Required task:
Your task is to quote the listing below exactly, beginning with its first line and ending on the line bearing "S.view_settings.exposure = 0.0".

++++++

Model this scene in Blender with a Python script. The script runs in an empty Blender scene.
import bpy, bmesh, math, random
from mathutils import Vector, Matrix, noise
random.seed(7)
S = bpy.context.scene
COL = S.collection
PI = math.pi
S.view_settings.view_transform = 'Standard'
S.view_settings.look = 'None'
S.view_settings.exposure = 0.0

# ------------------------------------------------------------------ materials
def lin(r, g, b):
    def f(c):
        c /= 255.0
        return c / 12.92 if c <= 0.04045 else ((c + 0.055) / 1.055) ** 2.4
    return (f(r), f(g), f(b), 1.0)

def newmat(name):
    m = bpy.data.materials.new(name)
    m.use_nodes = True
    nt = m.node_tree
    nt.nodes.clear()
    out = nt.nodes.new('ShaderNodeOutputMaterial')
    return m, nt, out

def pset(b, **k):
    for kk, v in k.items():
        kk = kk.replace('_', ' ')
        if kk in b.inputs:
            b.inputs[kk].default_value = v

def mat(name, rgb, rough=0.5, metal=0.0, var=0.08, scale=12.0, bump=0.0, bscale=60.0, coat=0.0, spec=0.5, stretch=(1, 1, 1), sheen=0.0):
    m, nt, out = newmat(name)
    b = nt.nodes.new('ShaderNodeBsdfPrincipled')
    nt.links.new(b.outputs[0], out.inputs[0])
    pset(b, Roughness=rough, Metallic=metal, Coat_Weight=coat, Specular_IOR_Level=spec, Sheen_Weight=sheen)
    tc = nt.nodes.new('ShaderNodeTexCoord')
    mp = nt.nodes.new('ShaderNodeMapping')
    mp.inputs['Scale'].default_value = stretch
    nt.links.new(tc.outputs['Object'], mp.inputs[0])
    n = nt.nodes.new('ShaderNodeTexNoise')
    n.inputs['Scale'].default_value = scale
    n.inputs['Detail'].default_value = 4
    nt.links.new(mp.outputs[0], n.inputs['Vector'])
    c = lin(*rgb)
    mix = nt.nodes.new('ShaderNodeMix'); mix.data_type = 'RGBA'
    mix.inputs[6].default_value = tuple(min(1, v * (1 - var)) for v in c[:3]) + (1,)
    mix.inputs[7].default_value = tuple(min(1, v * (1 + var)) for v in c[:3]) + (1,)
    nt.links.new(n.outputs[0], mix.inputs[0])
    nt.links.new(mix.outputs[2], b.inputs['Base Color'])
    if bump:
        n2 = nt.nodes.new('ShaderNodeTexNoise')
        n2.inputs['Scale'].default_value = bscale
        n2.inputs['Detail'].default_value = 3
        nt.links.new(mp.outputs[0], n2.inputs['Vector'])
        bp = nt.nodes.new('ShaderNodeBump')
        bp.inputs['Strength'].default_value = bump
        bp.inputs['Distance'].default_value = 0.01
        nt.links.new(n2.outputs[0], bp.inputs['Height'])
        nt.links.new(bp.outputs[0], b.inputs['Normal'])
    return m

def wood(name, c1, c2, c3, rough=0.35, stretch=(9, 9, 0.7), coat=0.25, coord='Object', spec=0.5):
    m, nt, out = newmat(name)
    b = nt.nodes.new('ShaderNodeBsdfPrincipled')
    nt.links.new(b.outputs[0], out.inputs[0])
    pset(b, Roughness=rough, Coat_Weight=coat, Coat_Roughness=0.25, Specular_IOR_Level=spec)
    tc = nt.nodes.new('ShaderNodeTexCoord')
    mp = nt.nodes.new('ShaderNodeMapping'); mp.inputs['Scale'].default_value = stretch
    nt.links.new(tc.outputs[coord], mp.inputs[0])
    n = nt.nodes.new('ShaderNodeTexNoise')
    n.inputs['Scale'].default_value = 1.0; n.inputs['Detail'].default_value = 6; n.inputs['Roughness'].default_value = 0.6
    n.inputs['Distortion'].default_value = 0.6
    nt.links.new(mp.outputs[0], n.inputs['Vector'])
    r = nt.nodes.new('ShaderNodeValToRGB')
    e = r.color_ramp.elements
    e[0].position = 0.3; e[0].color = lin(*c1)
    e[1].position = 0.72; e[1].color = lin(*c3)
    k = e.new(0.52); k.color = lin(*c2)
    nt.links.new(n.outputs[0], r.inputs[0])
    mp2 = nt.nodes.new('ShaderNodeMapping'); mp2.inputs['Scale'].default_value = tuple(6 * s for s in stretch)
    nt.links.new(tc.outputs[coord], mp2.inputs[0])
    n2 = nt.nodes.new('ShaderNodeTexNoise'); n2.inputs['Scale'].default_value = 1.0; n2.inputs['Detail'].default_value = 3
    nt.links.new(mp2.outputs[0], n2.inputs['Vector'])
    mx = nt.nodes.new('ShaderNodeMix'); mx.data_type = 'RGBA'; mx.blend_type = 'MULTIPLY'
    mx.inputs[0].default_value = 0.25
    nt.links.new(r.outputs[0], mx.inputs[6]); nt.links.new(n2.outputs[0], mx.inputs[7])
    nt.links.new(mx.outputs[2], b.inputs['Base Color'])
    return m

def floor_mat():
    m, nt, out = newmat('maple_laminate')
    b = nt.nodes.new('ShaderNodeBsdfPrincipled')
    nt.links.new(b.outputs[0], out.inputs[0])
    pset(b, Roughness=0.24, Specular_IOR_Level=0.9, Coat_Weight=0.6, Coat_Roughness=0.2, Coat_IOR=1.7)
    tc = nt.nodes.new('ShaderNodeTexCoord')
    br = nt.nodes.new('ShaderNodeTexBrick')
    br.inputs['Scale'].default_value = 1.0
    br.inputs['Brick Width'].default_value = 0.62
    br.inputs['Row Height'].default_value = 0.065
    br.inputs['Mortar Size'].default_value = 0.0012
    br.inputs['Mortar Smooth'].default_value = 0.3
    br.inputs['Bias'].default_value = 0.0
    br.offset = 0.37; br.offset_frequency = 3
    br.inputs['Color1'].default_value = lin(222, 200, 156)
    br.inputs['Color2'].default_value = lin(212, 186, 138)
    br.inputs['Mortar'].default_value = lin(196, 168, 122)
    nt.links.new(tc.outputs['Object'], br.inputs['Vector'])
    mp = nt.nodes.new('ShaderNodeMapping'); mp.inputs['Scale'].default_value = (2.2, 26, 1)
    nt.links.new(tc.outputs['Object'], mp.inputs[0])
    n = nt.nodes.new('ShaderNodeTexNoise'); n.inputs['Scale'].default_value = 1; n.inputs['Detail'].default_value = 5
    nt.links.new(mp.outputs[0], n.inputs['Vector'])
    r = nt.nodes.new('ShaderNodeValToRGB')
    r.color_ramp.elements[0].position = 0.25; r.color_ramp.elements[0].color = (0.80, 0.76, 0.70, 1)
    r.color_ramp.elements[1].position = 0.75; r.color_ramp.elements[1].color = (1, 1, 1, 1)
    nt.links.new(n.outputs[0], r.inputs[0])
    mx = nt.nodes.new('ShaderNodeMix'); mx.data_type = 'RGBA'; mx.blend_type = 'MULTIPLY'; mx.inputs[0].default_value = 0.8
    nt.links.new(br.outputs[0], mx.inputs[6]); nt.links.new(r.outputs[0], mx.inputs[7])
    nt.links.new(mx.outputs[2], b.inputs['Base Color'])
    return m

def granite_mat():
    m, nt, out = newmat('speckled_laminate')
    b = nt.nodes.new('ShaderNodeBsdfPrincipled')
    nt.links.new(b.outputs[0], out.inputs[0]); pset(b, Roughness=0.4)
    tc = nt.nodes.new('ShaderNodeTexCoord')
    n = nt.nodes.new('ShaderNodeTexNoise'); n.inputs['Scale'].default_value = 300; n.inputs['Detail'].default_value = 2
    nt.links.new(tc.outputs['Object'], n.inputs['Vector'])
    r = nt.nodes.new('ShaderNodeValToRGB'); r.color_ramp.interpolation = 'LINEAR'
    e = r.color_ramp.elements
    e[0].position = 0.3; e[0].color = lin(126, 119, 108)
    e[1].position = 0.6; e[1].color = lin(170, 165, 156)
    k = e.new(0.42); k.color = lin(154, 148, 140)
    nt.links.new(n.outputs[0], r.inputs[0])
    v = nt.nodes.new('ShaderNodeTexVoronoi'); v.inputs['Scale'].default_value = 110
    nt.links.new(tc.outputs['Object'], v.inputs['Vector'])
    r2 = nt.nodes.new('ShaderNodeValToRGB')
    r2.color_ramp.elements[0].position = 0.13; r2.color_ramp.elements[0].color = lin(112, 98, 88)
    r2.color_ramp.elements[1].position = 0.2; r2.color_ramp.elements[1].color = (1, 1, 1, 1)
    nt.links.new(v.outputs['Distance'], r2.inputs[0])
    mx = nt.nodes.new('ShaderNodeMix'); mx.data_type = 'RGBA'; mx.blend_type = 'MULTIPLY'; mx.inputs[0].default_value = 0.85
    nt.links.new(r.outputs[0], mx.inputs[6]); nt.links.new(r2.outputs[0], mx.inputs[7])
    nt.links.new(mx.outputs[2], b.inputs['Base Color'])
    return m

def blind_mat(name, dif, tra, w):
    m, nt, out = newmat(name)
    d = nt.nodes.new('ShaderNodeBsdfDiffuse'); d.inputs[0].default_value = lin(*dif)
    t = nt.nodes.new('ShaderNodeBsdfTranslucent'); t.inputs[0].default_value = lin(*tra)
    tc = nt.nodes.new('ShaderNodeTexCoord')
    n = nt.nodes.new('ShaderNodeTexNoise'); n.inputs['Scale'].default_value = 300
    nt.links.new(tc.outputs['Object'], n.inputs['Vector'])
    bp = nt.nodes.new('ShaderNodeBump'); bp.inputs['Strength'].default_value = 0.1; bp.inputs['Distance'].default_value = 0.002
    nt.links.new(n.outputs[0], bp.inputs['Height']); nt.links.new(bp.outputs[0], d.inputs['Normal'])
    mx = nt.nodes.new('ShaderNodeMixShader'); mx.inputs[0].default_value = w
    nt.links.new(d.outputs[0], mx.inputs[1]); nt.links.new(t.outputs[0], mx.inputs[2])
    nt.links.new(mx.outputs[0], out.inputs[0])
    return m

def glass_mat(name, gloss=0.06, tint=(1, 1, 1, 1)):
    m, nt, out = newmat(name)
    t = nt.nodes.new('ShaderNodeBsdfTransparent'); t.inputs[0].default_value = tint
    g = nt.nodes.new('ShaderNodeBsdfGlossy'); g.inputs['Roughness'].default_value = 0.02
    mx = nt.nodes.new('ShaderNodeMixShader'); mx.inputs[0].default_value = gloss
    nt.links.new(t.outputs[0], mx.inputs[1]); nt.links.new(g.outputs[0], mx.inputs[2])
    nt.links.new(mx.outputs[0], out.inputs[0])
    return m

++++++

Solution to this task:
Model this scene in Blender with a Python script. The script runs in an empty Blender scene.
import bpy, bmesh, math, random
from mathutils import Vector, Matrix, noise
random.seed(7)
S = bpy.context.scene
COL = S.collection
PI = math.pi
S.view_settings.view_transform = 'Standard'
S.view_settings.look = 'None'
S.view_settings.exposure = 0.0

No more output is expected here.